* What to do: Locate all lines with the word "this" and copy them out.

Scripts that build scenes
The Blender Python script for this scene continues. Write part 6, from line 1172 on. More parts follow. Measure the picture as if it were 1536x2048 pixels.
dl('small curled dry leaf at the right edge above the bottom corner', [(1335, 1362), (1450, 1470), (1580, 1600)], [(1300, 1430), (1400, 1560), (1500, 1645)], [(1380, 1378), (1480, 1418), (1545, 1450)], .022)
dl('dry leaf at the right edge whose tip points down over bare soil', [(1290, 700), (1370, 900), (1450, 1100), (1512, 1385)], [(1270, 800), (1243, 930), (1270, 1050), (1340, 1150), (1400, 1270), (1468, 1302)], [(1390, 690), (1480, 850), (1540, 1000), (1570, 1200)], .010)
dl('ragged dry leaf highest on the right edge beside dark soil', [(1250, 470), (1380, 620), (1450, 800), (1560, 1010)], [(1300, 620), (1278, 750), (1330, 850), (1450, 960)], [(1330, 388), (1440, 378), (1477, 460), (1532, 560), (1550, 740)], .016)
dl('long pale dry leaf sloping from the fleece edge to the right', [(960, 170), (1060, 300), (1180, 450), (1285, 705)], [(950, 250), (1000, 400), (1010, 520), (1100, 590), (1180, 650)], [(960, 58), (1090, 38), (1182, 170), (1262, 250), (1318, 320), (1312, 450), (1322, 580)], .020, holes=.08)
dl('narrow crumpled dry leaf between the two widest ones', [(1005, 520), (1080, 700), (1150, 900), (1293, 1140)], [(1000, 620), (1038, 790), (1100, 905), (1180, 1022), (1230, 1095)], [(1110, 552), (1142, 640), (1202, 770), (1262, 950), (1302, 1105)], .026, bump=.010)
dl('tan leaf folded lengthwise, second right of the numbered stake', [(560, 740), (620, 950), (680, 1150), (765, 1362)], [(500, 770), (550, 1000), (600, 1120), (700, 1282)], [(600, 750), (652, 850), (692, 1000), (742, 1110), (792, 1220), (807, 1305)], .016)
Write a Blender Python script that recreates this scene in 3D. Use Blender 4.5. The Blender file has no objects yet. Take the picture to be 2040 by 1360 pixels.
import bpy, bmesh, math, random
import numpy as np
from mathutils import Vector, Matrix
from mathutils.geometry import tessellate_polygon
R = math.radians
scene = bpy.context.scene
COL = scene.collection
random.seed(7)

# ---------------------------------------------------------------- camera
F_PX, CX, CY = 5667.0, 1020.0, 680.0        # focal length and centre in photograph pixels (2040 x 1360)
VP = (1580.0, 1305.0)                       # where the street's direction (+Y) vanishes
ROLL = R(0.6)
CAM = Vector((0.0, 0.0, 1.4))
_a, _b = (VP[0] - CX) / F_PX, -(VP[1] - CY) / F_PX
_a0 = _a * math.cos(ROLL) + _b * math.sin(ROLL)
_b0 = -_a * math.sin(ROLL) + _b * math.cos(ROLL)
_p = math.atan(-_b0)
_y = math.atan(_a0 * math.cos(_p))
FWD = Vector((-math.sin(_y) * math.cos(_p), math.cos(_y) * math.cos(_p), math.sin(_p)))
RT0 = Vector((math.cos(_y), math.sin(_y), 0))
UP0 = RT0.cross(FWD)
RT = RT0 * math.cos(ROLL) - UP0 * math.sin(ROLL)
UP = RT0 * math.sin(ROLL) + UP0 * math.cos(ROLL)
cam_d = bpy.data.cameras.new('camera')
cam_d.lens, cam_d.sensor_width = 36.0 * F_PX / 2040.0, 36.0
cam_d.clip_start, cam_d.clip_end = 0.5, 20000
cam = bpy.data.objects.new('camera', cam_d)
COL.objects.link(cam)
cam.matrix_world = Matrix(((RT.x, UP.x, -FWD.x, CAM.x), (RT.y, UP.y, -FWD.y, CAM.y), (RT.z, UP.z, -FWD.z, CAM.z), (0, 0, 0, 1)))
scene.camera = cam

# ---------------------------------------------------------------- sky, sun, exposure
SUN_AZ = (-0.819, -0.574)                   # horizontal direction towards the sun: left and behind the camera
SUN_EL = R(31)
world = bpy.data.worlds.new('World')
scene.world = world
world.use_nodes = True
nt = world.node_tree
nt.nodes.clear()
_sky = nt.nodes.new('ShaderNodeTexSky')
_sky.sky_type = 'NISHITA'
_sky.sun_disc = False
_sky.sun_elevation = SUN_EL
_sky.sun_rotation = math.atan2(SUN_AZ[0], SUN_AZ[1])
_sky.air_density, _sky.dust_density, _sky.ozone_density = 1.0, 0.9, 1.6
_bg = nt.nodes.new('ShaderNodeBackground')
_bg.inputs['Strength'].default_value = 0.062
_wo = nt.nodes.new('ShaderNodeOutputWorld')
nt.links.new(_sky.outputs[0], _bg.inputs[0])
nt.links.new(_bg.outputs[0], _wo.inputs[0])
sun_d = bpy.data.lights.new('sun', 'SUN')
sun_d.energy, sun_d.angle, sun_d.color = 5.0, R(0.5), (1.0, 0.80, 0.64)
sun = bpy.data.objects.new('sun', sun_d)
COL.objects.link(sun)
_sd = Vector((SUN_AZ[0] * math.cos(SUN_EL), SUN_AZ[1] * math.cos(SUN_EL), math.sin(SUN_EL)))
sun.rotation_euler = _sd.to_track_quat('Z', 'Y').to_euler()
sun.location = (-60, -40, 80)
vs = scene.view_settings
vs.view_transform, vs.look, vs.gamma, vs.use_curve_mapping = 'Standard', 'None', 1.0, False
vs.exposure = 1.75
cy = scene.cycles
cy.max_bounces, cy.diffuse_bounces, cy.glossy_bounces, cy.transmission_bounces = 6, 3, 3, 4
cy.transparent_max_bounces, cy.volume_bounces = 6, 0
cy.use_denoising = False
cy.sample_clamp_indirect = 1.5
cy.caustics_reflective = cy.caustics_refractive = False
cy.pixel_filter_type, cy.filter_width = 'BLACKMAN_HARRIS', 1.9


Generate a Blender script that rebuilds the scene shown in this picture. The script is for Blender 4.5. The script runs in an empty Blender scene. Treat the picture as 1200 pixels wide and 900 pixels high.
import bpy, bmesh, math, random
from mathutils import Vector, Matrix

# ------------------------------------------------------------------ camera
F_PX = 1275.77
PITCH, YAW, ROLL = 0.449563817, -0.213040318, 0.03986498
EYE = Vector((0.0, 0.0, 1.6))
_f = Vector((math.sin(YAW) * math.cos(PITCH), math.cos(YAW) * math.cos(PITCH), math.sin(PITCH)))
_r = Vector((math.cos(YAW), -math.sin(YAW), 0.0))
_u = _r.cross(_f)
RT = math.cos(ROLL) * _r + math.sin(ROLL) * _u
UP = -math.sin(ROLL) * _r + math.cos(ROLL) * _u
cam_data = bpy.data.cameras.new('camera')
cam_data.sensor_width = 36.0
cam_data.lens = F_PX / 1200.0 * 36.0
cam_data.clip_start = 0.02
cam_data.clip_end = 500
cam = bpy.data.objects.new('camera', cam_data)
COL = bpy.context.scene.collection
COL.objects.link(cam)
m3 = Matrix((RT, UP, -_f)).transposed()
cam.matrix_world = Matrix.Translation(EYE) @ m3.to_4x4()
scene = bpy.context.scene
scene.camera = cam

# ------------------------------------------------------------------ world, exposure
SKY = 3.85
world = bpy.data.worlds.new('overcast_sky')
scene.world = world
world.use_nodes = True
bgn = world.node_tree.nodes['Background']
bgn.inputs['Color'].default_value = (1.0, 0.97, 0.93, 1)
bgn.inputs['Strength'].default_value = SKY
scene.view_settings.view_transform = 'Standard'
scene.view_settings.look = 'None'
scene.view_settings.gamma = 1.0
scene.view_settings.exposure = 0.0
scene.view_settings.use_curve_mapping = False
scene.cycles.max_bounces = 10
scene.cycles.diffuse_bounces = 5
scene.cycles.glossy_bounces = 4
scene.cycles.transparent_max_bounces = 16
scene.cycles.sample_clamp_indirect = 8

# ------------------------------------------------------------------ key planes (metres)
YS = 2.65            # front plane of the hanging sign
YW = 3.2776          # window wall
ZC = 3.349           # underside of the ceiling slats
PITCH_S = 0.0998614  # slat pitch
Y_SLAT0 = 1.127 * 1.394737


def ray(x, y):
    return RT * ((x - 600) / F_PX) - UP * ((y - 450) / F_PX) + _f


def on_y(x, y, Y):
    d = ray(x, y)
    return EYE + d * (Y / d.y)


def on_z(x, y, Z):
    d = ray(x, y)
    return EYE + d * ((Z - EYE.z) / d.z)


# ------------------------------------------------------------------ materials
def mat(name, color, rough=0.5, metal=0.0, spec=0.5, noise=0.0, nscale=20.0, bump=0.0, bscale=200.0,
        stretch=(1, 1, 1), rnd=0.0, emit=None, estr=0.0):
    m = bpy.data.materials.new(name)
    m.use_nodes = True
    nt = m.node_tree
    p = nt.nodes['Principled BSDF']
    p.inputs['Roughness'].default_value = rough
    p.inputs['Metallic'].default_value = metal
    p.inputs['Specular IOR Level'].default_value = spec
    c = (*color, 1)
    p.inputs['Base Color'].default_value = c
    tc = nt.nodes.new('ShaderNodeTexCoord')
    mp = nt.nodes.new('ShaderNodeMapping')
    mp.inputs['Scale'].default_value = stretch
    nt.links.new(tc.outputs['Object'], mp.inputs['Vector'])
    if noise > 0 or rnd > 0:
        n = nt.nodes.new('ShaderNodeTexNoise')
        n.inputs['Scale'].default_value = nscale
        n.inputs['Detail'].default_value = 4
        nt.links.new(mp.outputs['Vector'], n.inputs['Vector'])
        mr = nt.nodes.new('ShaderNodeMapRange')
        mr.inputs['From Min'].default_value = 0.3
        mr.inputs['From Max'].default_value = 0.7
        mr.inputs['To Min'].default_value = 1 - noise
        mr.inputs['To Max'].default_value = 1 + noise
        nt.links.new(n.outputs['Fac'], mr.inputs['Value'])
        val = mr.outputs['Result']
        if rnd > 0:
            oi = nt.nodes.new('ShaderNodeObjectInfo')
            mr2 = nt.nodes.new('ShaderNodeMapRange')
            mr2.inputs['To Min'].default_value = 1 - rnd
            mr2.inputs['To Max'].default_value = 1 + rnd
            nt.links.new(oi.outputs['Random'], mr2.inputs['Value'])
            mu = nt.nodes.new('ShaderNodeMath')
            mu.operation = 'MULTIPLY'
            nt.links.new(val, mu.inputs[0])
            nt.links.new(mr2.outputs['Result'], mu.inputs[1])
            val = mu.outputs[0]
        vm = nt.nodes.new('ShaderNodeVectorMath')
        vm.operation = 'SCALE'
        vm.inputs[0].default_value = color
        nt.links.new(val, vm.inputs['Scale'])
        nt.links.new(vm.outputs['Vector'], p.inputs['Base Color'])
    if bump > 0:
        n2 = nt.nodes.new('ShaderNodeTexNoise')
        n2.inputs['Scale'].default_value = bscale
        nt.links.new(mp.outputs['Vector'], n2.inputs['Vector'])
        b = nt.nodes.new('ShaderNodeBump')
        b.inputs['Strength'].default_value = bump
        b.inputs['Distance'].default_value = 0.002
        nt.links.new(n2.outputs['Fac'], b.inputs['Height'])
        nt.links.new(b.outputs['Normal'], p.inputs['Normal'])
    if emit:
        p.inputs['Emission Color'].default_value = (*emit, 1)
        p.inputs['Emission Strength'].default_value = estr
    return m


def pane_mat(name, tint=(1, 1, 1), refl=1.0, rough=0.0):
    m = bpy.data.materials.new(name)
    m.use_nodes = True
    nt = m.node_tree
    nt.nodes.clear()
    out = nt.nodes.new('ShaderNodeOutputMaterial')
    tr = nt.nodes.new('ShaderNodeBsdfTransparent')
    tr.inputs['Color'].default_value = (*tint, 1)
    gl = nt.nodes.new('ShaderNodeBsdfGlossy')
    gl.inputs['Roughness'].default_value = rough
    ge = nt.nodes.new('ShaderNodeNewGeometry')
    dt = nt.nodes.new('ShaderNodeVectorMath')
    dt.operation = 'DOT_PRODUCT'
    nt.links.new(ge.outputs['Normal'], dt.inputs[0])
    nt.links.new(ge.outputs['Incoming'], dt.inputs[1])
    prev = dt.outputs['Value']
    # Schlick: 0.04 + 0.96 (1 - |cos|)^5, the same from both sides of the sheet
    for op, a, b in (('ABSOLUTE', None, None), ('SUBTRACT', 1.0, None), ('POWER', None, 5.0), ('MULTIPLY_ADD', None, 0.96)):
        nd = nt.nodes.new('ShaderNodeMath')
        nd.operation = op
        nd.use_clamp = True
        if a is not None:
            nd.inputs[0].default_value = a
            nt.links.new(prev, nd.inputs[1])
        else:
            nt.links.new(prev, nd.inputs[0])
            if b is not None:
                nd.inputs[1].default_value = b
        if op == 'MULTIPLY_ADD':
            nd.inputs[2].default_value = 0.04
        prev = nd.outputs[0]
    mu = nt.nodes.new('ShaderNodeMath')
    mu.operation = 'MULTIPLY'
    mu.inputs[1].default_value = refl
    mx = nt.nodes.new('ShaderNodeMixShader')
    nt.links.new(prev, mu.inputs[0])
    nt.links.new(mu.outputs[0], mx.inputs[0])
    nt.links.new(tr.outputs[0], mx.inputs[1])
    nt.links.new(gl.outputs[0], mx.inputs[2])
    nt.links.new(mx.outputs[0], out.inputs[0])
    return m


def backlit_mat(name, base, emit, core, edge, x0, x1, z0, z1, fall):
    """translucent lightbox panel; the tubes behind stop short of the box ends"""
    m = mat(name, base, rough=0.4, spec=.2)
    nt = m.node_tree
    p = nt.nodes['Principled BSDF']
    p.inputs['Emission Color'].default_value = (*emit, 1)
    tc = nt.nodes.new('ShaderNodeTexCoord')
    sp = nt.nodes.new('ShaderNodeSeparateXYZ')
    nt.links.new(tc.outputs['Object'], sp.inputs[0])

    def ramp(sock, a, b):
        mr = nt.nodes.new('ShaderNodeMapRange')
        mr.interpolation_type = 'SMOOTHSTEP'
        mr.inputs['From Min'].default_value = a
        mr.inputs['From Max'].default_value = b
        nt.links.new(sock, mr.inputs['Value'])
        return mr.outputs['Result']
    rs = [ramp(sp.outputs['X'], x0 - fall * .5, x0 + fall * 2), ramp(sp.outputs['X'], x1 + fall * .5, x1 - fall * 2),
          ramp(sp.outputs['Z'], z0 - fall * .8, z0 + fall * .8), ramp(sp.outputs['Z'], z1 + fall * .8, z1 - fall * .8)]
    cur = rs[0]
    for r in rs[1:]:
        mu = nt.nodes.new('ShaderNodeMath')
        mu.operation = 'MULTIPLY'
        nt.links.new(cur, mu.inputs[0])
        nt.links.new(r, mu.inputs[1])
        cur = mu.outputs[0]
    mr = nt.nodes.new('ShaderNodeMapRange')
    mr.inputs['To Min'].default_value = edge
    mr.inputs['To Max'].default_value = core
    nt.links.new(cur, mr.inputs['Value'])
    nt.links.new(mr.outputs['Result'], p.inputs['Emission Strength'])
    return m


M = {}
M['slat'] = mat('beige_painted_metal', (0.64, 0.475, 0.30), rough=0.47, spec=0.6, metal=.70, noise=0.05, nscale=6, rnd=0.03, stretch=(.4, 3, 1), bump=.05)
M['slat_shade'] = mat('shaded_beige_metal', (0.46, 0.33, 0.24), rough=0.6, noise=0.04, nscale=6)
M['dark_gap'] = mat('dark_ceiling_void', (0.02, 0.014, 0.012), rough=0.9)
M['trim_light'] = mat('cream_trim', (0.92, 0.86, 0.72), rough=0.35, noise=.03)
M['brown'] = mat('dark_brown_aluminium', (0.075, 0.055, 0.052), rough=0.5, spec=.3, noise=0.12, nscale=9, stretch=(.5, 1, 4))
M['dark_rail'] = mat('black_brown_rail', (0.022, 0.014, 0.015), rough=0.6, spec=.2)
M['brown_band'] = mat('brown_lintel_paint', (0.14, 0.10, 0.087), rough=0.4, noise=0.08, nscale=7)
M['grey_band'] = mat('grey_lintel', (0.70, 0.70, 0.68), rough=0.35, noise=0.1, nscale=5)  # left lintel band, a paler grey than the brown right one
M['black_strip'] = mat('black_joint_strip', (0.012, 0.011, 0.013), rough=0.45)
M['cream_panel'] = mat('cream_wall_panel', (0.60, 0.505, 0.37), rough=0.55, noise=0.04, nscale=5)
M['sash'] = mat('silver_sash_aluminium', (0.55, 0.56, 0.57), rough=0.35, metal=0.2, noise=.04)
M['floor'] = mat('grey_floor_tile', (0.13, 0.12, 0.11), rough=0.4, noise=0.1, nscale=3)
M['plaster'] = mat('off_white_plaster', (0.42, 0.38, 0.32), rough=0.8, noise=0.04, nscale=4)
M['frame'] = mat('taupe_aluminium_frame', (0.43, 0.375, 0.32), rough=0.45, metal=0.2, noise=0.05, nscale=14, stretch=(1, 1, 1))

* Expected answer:
The Blender Python script for this scene continues. Write part 6, from line 1172 on. More parts follow. Measure the picture as if it were 1536x2048 pixels.
Write a Blender Python script that recreates this scene in 3D. Use Blender 4.5. The Blender file has no objects yet. Take the picture to be 2040 by 1360 pixels.
Generate a Blender script that rebuilds the scene shown in this picture. The script is for Blender 4.5. The script runs in an empty Blender scene. Treat the picture as 1200 pixels wide and 900 pixels high.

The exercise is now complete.